**Directions**
Exactly as written, write out the lines below from the first to the one containing "COL=SC.collection", inclusive. Pictures do not belong in the copy.

_ _ _ _ _

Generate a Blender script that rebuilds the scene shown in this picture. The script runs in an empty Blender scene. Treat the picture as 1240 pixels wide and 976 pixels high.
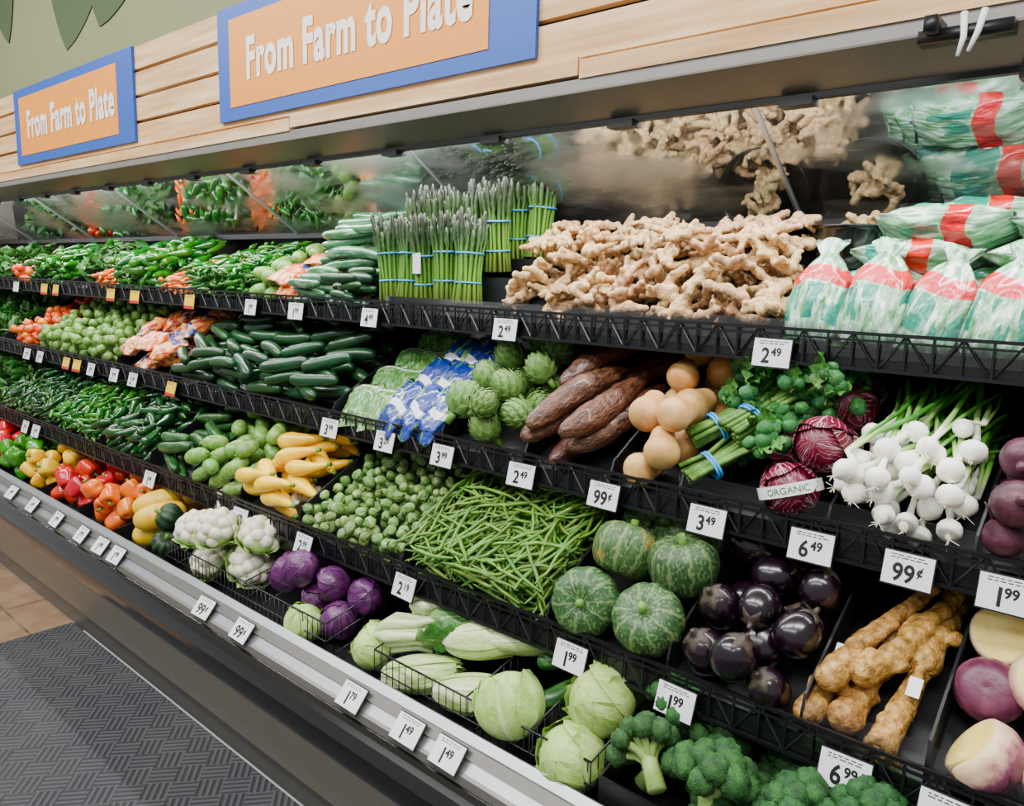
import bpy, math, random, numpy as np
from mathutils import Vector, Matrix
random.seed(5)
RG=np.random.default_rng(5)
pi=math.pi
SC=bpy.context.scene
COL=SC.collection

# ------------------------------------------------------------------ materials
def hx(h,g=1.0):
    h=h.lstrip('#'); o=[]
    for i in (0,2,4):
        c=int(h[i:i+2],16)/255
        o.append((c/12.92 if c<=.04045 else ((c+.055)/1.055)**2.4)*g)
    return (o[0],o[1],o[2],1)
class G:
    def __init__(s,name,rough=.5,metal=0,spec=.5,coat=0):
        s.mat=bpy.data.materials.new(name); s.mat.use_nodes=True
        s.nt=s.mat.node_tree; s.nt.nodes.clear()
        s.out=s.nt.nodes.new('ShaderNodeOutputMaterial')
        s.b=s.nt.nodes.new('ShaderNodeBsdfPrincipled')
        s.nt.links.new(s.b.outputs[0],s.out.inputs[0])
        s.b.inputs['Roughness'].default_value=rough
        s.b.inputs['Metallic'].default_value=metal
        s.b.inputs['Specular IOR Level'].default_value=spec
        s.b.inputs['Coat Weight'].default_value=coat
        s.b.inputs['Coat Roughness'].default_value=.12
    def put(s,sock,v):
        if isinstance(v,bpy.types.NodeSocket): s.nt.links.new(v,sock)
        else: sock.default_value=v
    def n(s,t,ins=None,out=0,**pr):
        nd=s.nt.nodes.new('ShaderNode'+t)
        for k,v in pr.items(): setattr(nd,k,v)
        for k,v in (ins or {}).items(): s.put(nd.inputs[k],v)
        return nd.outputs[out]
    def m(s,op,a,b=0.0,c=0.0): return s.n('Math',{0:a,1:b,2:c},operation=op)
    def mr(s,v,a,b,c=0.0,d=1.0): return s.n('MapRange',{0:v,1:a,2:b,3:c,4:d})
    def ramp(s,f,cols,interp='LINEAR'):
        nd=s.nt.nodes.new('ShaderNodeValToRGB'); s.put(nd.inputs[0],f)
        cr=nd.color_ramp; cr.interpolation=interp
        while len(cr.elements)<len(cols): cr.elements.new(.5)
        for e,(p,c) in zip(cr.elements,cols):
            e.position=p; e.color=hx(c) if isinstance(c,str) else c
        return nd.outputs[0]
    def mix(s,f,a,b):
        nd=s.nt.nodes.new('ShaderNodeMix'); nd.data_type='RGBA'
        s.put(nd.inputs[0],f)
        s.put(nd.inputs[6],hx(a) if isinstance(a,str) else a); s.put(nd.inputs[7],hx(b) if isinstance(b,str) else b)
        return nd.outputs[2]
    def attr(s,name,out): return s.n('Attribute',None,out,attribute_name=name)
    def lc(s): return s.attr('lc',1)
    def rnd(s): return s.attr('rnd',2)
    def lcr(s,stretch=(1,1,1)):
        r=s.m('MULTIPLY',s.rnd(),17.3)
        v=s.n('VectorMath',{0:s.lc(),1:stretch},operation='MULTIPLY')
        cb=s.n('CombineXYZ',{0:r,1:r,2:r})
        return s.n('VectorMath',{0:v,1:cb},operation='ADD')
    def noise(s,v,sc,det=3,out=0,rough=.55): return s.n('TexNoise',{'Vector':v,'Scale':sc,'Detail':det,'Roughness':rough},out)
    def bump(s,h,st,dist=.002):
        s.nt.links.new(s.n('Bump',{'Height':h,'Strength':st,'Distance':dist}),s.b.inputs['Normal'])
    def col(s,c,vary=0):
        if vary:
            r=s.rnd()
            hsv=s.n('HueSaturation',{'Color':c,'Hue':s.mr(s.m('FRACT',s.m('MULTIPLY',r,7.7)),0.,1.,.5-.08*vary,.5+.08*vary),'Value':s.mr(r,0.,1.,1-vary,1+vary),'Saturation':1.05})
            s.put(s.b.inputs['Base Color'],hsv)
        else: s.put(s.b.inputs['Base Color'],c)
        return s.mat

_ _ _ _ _

**Exercise answer**
Generate a Blender script that rebuilds the scene shown in this picture. The script runs in an empty Blender scene. Treat the picture as 1240 pixels wide and 976 pixels high.
import bpy, math, random, numpy as np
from mathutils import Vector, Matrix
random.seed(5)
RG=np.random.default_rng(5)
pi=math.pi
SC=bpy.context.scene
COL=SC.collection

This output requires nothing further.